Gérald Papy

Au secours des Somaliens

Gérald Papy Rédacteur en chef adjoint

LA SOMALIE, ON S’EN FOUT ? UN CONSORTIUM d’associations d’aide humanitaire organise ce samedi 20 août une Journée d’action nationale contre la famine dans la Corne de l’Afrique.

Torpeur estivale ? Lassitude après une actualité prolifique ? Indifférence due à la crise économique ? L’appel à la solidarité ne semble pas émouvoir les foules. Le phénomène, à vrai dire, n’est pas propre à la Belgique. A tel point que le chanteur irlandais Bob Geldof, maître d’oeuvre des concerts Live Aid en 1985 en faveur de l’Ethiopie, s’est cru autorisé à sermonner les gouvernements français et allemand pour leurs contributions « dérisoires, hypocrites et mesquines » à la lutte contre la famine qui frappe depuis juin Djibouti, la Somalie, le Kenya et l’Ethiopie.

Epicentre de la crise actuelle, qui touche plus d’un tiers de sa population, la Somalie cumule les maux. Outre son environnement climatique hostile, elle est quasi dépourvue d’infrastructures étatiques depuis la chute du général Mohammed Siad Barre en janvier 1991. La Somalie a été le théâtre d’interventions de puissances étrangères, Erythrée ou Ethiopie, pour la défense de leurs intérêts régionaux. Elle est agitée depuis quelques années par un fort mouvement islamiste radical, les tribunaux islamiques puis les Shebab, noyauté par des partisans de l’idéologie d’Al-Qaeda.

La Croix-Rouge voit dans la « déstructuration progressive de son agriculture » la véritable cause de la famine actuelle (lire en page 57). Mais c’est l’insécurité récurrente qui a provoqué ce délitement. L’instabilité politique constitue donc bien l’obstacle majeur au développement du pays et la source de sa paupérisation, avec les conséquences dramatiques observées aujourd’hui.

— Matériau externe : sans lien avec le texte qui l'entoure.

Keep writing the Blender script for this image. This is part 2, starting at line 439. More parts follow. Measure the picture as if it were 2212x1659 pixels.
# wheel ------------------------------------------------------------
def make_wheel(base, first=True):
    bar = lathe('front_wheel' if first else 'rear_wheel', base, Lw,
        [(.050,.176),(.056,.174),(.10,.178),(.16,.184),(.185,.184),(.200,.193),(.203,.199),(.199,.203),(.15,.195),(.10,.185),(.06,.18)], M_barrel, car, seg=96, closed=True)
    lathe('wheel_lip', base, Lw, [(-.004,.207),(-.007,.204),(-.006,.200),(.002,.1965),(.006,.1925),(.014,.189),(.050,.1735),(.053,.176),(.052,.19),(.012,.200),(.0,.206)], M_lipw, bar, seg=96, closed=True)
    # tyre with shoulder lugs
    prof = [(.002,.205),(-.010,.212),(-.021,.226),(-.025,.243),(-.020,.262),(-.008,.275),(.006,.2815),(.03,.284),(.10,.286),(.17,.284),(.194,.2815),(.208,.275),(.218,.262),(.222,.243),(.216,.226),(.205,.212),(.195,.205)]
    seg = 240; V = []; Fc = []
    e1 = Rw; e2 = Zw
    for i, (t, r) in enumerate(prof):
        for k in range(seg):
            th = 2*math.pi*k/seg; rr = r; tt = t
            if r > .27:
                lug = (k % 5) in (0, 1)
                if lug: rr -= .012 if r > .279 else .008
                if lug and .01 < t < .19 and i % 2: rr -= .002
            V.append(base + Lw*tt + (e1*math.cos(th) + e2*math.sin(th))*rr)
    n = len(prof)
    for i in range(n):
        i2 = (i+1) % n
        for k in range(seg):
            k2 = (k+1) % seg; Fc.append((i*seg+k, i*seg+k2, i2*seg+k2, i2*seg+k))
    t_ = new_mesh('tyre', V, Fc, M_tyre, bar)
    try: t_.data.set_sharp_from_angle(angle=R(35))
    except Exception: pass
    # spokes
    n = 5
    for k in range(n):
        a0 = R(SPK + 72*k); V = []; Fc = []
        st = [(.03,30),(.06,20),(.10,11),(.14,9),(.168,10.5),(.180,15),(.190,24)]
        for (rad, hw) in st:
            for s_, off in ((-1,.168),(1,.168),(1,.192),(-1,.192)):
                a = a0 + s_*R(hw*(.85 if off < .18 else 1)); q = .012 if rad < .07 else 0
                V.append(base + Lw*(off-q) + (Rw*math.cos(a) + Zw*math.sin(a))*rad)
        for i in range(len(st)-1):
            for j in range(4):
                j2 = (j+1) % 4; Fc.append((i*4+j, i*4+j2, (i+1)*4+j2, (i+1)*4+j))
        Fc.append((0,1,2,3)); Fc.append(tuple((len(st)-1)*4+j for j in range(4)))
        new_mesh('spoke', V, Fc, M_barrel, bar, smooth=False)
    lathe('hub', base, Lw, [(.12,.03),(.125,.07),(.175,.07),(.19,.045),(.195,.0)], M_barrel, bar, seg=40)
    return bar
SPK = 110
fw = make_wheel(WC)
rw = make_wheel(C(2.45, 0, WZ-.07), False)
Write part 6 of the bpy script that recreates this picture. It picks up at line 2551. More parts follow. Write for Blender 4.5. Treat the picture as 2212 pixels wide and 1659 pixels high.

La faute aux Somaliens, bien sûr, incapables de dépasser leurs rivalités claniques et idéologiques pour asseoir un pouvoir fédéral, se prémunir des influences extérieures et protéger leur population. Mais pas seulement. Le Conseil de sécurité des Nations unies conditionne aujourd’hui l’octroi de l’aide internationale à la capacité du gouvernement somalien de transition « à renforcer la sécurité et les services au cours de l’année à venir ». Demande louable et légitime, à ce « détail » près que ce gouvernement a été mis en place… à la fin de l’année 2000 et que, depuis lors, il n’a recueilli que très peu de soutien de la part de la communauté internationale. Faute de disposer des réserves énergétiques de pays comme l’Irak ou le Soudan, voilà le sort que les grandes puissances réservent à des régions déshéritées et marginalisées. Au risque, en terre musulmane, d’en faire de nouveaux Afghanistans.

Secourir la Somalie aujourd’hui en s’assurant de meilleures garanties d’acheminement de l’aide sert très prosaïquement et très égoïstement les intérêts de l’Europe et évitera, peut-être, qu’elle soit forcée d’y mener demain une autre guerre onéreuse. Même si, en soi, la vision des corps décharnés de petits Somaliens devrait suffire à justifier une aide d’urgence, gouvernementale et privée.